Redesigning Chemical Innovation
2 TU Delft Essays on Safe and Sustainable by Design
How can we make room for innovation in the chemical sector while making sure that new chemicals and chemical processes are safe and sustainable? The ‘Safe and Sustainable by Design’ (SSbD) approach is promising as a solution to this dilemma, but there are still many questions on how to best understand it and put it into practice. The Dutch Ministry of Infrastructure and Water Management (I&W) and Dutch National Institute for Public Health and the Environment (RIVM) have just published a collection of eleven essays by experts. Two of those essays were written by TU Delft researchers.
SSbD: What does it mean for designers and engineers?

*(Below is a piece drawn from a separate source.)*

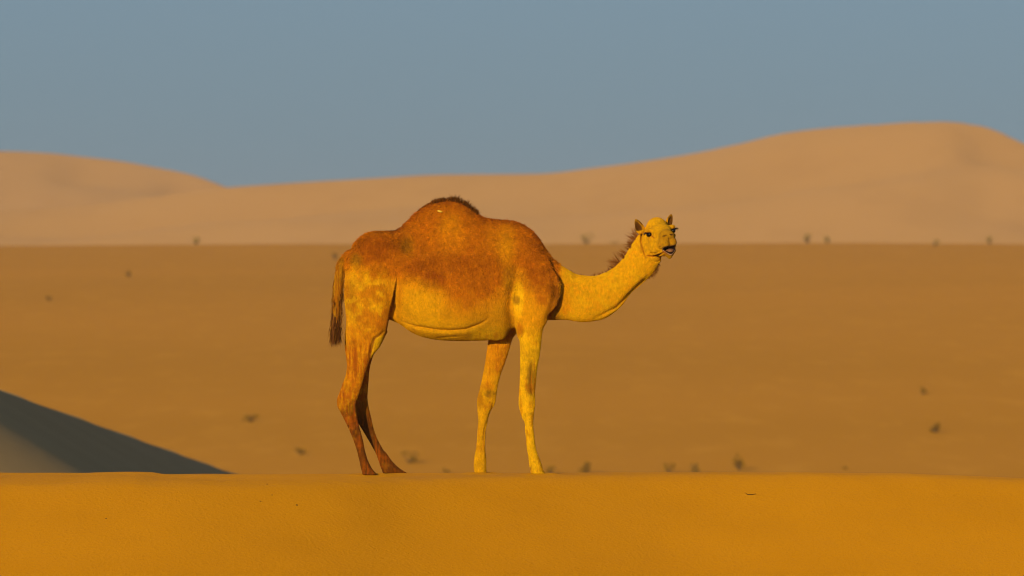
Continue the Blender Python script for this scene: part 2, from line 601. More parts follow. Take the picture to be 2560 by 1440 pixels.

The two essays by researchers from Delt University of Technology each address what the Safe and Sustainable by Design approach implies for how designers and engineers should go about their work:
- Safe, sustainable and circular products: design is key is an essay by Ruud Balkenende, Conny Bakker and Julieta Bolaños Arriola (Faculty of Industrial Design Engineering). This essay presents a holistic design method that enables product designers and engineers to develop products that fit in a sustainable and circular economy and that are safe both in the short and long term. According to the authors, such a design method is urgently needed to prevent that hazardous substances present in products accumulate over time as a result of reuse and recycling in the circular economy.
- Building a new generation of SSbD agents is an essay by Britte Bouchaut (Faculty of Technology, Policy & Management). This essay describes the competencies that chemical engineers need to ‘do chemistry differently’: they need to be able to question their own assumptions, collaborate with other disciplines and integrate safety and environmental performance in the design of chemicals and chemical products.
The SSbD approach at TU Delft more broadly
Safe by Design (SbD) is one of the key research themes of the TU Delft Safety & Security Institute. It is an approach that can be integrated into all research fields. It frontloads safety as a core value in any innovation or design process. SbD aims to mitigate risks as much as possible during the design process rather than during manufacturing or customer use. SbD also entails considering societal acceptance and ethical acceptability from the very start.
As such, SbD covers not only technological aspects but also, ethical, policy and institutional impacts. What SbD precisely entails in terms of risk assessment, risk management, chain coordination and so on, will vary from one field to the other. While the current literature specifically discusses Safe by Design (SbD), the Delft Safety & Security Institute aims to broaden the notion to Safe and Secure by Design.